# [Required task]
Give the number of lines that include the string "gable", nothing more.

* BEGIN Material *

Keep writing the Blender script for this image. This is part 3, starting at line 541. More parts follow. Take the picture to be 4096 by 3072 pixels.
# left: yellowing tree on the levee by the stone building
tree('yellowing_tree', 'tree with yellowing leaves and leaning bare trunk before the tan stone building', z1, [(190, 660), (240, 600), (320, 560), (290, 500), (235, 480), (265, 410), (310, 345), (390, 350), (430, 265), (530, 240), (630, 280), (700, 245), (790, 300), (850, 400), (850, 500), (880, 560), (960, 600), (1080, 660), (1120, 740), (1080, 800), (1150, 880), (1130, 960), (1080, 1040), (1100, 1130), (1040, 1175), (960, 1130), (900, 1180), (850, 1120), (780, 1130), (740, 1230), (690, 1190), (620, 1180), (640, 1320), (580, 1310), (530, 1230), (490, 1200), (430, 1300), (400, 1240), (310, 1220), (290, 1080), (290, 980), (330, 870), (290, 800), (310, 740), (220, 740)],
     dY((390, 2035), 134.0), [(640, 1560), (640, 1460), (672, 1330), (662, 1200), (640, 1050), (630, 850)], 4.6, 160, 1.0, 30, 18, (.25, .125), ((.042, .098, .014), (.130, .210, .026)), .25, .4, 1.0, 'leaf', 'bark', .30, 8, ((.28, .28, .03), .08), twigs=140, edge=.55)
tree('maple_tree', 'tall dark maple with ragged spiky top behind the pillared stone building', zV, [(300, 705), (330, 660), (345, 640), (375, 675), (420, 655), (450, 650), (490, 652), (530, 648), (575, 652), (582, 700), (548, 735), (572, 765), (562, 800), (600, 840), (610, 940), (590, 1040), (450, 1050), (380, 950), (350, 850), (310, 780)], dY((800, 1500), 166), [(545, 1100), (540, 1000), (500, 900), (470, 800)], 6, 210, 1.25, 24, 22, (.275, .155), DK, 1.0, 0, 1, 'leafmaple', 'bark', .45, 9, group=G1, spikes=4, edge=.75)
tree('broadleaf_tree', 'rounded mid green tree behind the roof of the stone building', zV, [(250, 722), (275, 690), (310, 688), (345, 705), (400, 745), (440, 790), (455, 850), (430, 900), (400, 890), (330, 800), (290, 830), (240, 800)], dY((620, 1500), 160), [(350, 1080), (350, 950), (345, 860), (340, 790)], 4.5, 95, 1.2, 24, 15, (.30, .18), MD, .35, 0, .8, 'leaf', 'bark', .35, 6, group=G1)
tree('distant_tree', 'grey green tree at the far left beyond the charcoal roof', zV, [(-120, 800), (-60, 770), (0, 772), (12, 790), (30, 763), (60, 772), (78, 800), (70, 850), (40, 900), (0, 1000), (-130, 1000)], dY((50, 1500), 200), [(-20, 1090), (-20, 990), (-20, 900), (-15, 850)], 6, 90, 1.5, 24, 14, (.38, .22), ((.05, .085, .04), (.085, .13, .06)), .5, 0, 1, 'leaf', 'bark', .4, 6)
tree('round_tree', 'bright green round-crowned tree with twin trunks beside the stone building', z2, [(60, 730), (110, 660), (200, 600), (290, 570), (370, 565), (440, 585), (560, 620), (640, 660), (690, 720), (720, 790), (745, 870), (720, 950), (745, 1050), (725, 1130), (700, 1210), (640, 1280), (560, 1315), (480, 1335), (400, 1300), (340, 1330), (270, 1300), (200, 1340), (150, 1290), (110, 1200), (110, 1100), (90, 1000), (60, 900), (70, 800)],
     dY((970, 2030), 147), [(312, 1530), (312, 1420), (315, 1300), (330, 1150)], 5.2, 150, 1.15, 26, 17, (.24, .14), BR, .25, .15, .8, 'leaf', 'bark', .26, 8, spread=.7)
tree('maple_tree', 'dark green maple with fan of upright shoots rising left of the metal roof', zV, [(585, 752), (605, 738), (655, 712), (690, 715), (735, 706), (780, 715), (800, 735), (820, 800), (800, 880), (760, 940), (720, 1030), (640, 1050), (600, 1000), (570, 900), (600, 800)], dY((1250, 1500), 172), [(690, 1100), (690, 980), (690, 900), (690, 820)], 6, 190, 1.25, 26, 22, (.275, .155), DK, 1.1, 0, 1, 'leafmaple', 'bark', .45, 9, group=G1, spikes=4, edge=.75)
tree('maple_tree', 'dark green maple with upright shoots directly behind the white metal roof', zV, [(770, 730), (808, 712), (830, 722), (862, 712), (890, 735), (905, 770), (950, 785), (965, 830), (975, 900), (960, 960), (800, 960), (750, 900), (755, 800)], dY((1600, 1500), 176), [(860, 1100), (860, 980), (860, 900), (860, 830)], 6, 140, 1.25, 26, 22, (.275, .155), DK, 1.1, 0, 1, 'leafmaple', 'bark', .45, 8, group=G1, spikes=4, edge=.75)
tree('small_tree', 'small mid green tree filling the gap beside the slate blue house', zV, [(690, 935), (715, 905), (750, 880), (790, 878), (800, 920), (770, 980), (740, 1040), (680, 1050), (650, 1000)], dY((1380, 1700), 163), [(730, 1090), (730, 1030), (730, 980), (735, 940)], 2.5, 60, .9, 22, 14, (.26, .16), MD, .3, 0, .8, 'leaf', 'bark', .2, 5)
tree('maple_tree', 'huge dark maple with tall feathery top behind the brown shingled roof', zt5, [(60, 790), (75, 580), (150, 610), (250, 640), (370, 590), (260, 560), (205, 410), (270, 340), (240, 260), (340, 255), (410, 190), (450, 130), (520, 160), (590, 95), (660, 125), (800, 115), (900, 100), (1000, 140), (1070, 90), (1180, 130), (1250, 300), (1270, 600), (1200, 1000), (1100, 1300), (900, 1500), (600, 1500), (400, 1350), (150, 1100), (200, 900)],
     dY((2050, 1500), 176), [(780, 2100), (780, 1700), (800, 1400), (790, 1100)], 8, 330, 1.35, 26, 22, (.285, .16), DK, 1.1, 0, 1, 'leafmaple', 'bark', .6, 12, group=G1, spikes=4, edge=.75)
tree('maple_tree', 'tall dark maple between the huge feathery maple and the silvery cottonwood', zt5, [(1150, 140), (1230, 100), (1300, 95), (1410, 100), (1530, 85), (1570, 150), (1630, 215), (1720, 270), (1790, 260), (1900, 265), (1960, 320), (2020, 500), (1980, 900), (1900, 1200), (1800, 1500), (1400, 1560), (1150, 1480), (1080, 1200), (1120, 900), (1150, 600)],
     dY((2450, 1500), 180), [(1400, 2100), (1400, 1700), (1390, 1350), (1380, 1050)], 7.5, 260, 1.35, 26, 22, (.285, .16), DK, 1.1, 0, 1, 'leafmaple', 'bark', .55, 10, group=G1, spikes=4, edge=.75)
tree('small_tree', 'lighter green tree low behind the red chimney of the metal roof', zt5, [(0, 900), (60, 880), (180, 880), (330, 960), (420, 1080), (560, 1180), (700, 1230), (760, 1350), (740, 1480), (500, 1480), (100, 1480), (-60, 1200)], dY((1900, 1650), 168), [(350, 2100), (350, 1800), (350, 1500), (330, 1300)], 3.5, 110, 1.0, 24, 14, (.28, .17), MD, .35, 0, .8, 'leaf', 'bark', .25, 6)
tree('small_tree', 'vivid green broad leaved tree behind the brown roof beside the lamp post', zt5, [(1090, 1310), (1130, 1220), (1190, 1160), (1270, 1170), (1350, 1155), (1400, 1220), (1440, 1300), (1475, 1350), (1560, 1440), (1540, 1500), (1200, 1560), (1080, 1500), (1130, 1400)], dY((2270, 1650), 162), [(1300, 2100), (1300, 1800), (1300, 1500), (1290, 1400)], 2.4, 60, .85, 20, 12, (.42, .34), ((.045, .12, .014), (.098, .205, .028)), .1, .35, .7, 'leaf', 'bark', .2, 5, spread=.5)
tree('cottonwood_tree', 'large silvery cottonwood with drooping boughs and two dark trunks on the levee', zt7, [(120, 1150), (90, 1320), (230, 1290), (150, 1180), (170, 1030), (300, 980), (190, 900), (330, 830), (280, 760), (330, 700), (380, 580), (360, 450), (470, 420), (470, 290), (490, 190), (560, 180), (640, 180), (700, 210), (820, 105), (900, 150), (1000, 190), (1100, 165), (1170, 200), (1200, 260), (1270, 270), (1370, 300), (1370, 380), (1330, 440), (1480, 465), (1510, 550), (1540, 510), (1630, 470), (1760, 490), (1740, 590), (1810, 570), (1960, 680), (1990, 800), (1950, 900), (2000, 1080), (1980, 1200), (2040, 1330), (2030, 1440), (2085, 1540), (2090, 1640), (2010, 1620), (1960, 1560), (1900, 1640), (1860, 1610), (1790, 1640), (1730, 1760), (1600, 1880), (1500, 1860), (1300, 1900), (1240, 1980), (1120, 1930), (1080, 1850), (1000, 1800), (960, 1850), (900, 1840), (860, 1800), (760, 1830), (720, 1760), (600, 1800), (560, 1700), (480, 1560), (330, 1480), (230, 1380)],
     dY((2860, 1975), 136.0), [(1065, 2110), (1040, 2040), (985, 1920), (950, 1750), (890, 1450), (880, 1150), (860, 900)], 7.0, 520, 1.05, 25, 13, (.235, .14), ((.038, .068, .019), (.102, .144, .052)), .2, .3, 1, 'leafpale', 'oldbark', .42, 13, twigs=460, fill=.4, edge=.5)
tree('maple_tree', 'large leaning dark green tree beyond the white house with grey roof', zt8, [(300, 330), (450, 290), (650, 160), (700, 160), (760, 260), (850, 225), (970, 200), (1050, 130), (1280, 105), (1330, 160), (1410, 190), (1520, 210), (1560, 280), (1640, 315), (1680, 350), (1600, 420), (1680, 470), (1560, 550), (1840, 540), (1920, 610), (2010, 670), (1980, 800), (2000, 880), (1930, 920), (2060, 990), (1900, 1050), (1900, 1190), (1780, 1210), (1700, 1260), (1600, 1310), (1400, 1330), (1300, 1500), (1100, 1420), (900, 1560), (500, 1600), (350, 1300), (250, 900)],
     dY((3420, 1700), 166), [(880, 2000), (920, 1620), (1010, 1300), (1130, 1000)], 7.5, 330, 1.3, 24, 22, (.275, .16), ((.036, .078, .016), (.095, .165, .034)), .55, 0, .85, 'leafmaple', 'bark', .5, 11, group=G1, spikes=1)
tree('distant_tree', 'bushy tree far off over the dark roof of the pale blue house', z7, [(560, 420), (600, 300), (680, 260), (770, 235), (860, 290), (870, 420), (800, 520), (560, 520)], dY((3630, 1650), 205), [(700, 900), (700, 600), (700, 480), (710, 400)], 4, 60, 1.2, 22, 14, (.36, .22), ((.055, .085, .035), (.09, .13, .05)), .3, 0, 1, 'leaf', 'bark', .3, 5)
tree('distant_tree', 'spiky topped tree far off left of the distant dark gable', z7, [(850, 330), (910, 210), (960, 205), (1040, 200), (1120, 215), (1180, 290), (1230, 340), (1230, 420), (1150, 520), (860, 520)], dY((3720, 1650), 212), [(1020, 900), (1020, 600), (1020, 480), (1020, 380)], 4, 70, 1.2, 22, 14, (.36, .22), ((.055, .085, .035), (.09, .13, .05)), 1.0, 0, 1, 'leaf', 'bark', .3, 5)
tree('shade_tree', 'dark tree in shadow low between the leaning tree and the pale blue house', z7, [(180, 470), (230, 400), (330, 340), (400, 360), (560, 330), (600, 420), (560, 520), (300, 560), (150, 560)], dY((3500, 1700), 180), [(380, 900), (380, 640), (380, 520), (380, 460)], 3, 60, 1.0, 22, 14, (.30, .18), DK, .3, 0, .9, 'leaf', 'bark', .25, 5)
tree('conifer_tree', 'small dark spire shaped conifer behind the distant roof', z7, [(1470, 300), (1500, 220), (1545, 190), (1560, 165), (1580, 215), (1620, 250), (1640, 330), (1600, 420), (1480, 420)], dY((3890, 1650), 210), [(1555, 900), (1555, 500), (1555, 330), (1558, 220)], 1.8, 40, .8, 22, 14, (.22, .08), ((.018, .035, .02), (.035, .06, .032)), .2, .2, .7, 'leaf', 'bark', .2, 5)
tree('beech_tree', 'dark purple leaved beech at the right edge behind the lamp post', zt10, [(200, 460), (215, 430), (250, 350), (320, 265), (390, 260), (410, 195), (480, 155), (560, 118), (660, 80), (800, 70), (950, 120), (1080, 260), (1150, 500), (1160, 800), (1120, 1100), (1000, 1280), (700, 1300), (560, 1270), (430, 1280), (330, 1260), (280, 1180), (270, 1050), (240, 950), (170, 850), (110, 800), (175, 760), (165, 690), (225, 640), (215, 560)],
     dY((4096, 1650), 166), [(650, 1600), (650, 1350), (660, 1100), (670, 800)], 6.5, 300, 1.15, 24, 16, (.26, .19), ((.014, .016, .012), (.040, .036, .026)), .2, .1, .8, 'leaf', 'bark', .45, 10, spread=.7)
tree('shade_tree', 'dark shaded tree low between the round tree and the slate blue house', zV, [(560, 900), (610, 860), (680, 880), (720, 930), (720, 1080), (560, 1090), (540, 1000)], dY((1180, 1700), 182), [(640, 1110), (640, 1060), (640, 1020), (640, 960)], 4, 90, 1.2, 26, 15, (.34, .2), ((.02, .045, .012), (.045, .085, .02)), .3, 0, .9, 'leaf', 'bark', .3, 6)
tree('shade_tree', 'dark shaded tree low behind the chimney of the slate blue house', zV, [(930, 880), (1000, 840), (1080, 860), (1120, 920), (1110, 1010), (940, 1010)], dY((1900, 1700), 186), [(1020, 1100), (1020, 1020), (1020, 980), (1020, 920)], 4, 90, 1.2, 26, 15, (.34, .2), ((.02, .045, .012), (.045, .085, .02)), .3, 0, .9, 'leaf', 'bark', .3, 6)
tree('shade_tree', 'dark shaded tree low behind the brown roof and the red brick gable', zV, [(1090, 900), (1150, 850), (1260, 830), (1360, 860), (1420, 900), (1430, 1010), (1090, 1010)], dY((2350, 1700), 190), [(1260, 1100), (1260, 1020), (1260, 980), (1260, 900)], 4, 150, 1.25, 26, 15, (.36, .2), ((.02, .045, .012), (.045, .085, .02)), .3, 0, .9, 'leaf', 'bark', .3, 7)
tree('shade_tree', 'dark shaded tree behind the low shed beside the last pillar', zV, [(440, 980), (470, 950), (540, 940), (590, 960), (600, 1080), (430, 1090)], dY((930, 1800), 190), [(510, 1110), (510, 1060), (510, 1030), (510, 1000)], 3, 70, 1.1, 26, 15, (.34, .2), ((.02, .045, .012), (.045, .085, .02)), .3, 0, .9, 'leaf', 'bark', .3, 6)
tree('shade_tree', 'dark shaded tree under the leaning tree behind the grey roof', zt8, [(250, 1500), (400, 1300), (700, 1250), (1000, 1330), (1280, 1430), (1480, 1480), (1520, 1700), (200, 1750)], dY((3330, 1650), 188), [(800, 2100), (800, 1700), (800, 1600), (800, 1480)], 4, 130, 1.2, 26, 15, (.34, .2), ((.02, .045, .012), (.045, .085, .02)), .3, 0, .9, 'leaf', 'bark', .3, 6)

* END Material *

# [Output below]
2